Nel frattempo io abbrustolivo altro caffè di altro tipo. Finito il tutto, era compito di mio padre, l’intenditore, miscelare il caffè in base al prezzo. Veniva, poi, riposto in grandi “buccacci” dalla bocca larga posti, dietro il bancone, non molto in alto ma bene in vista. Su di questi era posta una targhetta con il prezzo ed il nome che si era dato alla miscela . La preziosa merce veniva letteralmente centellinata, in base alle richieste dei clienti, nei “cuòppi” di varia grandezza (da quello che poteva contenere fino a 50 gr, il più usato, a quello da un Kg, polveroso e abbandonato).
Questi ultimi, dal momento che rimanevano per lo più inutilizzati, avevano, per me, una diversa funzione: li portavo alla bocca (quelli più malandati ma non bucati), li gonfiavo e poi li facevo scoppiare alle spalle di persone, soprattutto adulte, che in quel momento mi sembravano distratte. Il botto faceva sobbalzare il malcapitato che, quando non mi rincorreva, saettava “jastemm’” nei miei confronti accompagnate da minacce per il futuro. U’ cuòpp’, riempito, veniva chiuso con una spillatrice o con lo scotch.
Non si possedeva ancora il macina caffè elettrico (anche perché l’energia elettrica non era erogata per tutta la giornata) ma, anche quando lo si ebbe in dotazione, molte persone preferivano macinare il caffè con il vecchio, scuro macinino. Asserivano, infatti, che con la macinatura elettrica si perdeva buona parte dell’“a – roma” (sic!).
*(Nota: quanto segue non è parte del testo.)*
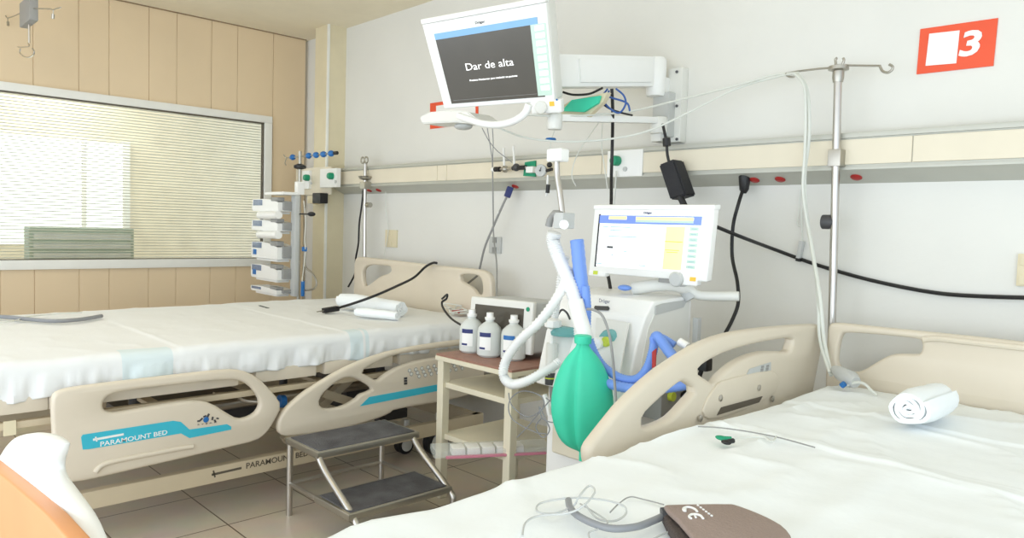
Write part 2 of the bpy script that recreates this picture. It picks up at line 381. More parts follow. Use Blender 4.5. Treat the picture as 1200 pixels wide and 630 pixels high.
# ------------------------------------------------------------------ beds
def smooth_outline(pts, X):
    return [(P(a, b_, X=X).y, P(a, b_, X=X).z) for a, b_ in pts]
def text_on_x(mb, body, pa, pb, X, hpx, bold=0):
    """lettering on a plane facing +X, running along +Y from pixel pa to pb"""
    A, B = P(*pa, X=X), P(*pb, X=X); L = (B - A).length; e = (B - A).normalized()
    cu = bpy.data.curves.new('c', 'FONT'); cu.body = body; cu.size = 1; o = bpy.data.objects.new('c', cu)
    me = bpy.data.meshes.new_from_object(o); wd = max(v.co.x for v in me.vertices); bpy.data.objects.remove(o); bpy.data.meshes.remove(me)
    H_ = hpx
    mb.text(body, 1, lambda u, v, w_: V(X + w_ * .0015, A.y + e.y * u * L / wd, A.z + e.z * u * L / wd + v * H_ / .7), 1, bold)
def sheet(name, label, xn, xf, y0, y1, zt, hem, seed, mt='sheet', rad=.05, wr=.006, bulge=0, steps=(), drape=1.0):
    """a sheet draped over a mattress; near side at xn (towards +X), far side xf"""
    bm = bmesh.new(); NY = 280
    prof = []
    def side(x, s_):
        k = 12; q = [(x + s_ * .006 * math.sin(i / k * 3), hem + (zt - rad - hem) * i / k, i / k) for i in range(k)]
        for j in range(7):
            t2 = j / 6 * math.pi / 2; q.append((x - s_ * rad * (1 - math.cos(t2)), zt - rad + rad * math.sin(t2), 1))
        return q
    A = side(xn, 1); B = side(xf, -1)[::-1]; nt = 46
    top = [(A[-1][0] + (B[0][0] - A[-1][0]) * i / nt, zt, 2) for i in range(1, nt)]
    prof = A + top + B; rows = []
    for j in range(NY + 1):
        yy = y0 + (y1 - y0) * j / NY; row = []
        for (x, z_, k) in prof:
            n1 = noise.noise(V(yy * 3.1, x * 2.2, seed)); n2 = noise.noise(V(yy * 9, x * 3 + z_ * 2, seed + 5)); n3 = noise.noise(V(yy * 2.0 + x * 5, x * 14, seed + 9))
            rg = (1 - abs(noise.noise(V(yy * 2.2 + x * 1.4, yy * 1.1 - x * 4.2, seed + 3)))) ** 10
            if k == 2 or k == 1:
                p = V(x, yy, z_ + wr * (n1 * .8 + n2 * .35 + n3 * .3) + rg * wr * 1.0)
            else:
                s_ = 1 if x > (xn + xf) / 2 else -1; f_ = 1 - k
                fold = .8 * noise.noise(V(yy * 7 + z_ * 3, z_ * 1.2, seed + 2)) + .6 * noise.noise(V(yy * 17 - z_ * 5, z_ * 3, seed + 4)) + .35 * noise.noise(V(yy * 34, z_ * 4, seed + 8))
                p = V(x + s_ * (.030 * drape * fold * f_ + .005 * drape * fold), yy, z_ + f_ * (.035 * noise.noise(V(yy * 2.6, 0, seed + 7)) + .006 * noise.noise(V(yy * 9, 0, seed + 7))))
            for (ys_, hs_) in steps:
                if k: p.z += hs_ * (1 / (1 + math.exp(-(yy + .03 * noise.noise(V(x * 1.5, 0, ys_)) - ys_) / .004)) - .5) + abs(hs_) * .6 * math.exp(-((yy - ys_) / .012) ** 2)
            if bulge: p.z += bulge * max(0, min(1, (yy - y1 + .9) / .9)) ** 2 * 1.0 if k else 0
            row.append(bm.verts.new(p))
        rows.append(row)
    for A_, B_ in zip(rows, rows[1:]):
        for k in range(len(A_) - 1): bm.faces.new((A_[k], A_[k + 1], B_[k + 1], B_[k]))
    # head and foot ends hang down a little
    for row, yy, s_ in ((rows[0], y0, -1), (rows[-1], y1, 1)):
        top_ = row[8:-8]; prev = top_
        for st in range(1, 4):
            cur = [bm.verts.new(v.co + V(0, s_ * .008 * st, -.035 * st)) for v in top_]
            for k in range(len(top_) - 1): bm.faces.new((prev[k], prev[k + 1], cur[k + 1], cur[k]))
            prev = cur
    mb_ = MB(); mb_.bm.free(); mb_.bm = bm
    o = mb_.build(name, mt); tag(o, label, 'bed sheet', None); md = o.modifiers.new('thick', 'SOLIDIFY'); md.thickness = .003; md.offset = 1
    return o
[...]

Secondo me, attraverso la macinazione “ casalinga”, non solo non  veniva perso neppure un decimo di grammo del prezioso prodotto ma, volendo, lo si poteva “ miscelare” con altro prodotto diciamo “ simile”.
A zio Pasquale, il piazzista, il compito di mettere sul mercato il prodotto dall’inconfondibile ed inebriante “a roma”.
Il bar del “Pittore” ne faceva gran uso.
A casa per “gustare” il prezioso alimento, come ho già scritto, ci si “arrangiava”, si aguzzava l’ingegno. Altri tempi!